11 February 2018 19:55


it's a restless urge in me, this time of year, every year. i noticed once that a drive to clean, purge, excise, and generally tie off loose ends always hits me between january and february. it's a thing that is signaled by the coming of a new year, often; my mother doesn't understand why i seem to take some chinese traditions as strongly as i do.

i don't have any conscious memories of being taught these habits, but maybe they were impressed on me. maybe it's just a stirring that reaches me when we're partway through the winter, when the other end of year/end of semester/holiday crush settles down, and i realize i was putting off sorting my mail, organizing my finances, restocking the larder.

this year, i made a pass at several boxes i've been dragging around through three, four, five moves; a shoebox full of art supplies, a banker's box full of notebooks, a beer case full of clothes i'll never wear again. i asked an old friend if she wanted to help me use up something i hoarded from our adolescence. i pulled blank sheets from the ends of unfinished notebooks to rebind into fresh notebooks. i threw out dried markers.

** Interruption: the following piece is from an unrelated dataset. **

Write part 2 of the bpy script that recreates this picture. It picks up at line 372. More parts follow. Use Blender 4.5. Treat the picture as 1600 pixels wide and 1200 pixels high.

and then, in what i thought was an unrelated effort, i started combing through my collected email across the past decade of account updates, freelance, friends lost and gained, travel notes, coursework, rejections, windfalls. how much do i really need to save? what do i lose by refusing to move any of it? i have always kept my inbox as close to empty as possible, but i know that there are phrases i can search for that will instantly give me years' worth of personal history in one glance. do i want that? do i need that?

last year, i realized there was no reason for me to keep a three-inch thick stack of utility bills from several houses prior. it costs physical space to store it, physical energy to move it; it was easy to justify feeding that to the shredder.

i crushed several dozen old CDs of backups onto one microSD card, tucked into an empty film canister that i can sink into my safety deposit box. my safety deposit box is a physical storage location in an institution that is unlikely to go away, but i am unhappy at its monolithic existence and often unsavory business practices. i pay them for the service of holding documents that are incredibly difficult to replace. sure, i want that.

i would feel a very small pang of sadness if everything i owned was destroyed in a sudden disaster. i would not mourn for too long.

the year of the dog is coming. i like dogs.

10 February 2018 21:11


sometimes, i'm flipping through old sketchbooks, and i'll encounter chunks of pretty nice-looking arabic script and practice, and i can't read any of it, and i remember that there once was a time when i could. i never lived long enough in an arabic environment for it to sink into my deep memory, but there are some letters that pop out at me because of how hard i worked to learn their shapes.

"م م م م" i once wrote on the whiteboard, over and over, while waiting for my class to finish their assignments so i could grade them. "professor, khallas!" one of my students shouted, when he noticed what i was doing. he ran up to the front of the room and put his hand in front of my whiteboard marker. "you'll go insane, it's good enough!" i'll never forget the mim; it was the letter on speed limit signs, which i picked out before i started learning to read the numbers.

i learned the numbers by staring at license plates while locked in traffic; my car, a cheap rental, had a six digit plate, as did most other cars. those gave me the largest opportunities to practice reading. i had some mnemonics; the thing that looked like a '3' was '4', and the thing that looked like a '7' was '6', and the thing that looked like an egg was hamsa, which i remembered because i had a student who dropped my class named hamsa, and i had a jewish friend back home who wanted a hamsa tattoo, and there are five fingers on a hand, which easily cups a single egg. i always had a hard time remembering if seven pointed down and eight pointed up, or the other way around.

i remember a moment when the letters suddenly crystalized in my head, and i started laughing as i drove past 'cafeteria nashwan', because the arabic was a literal transliteration of the sound of someone intoning 'cafeteria nashwan' in arabic, and i could finally read it and understand the joke.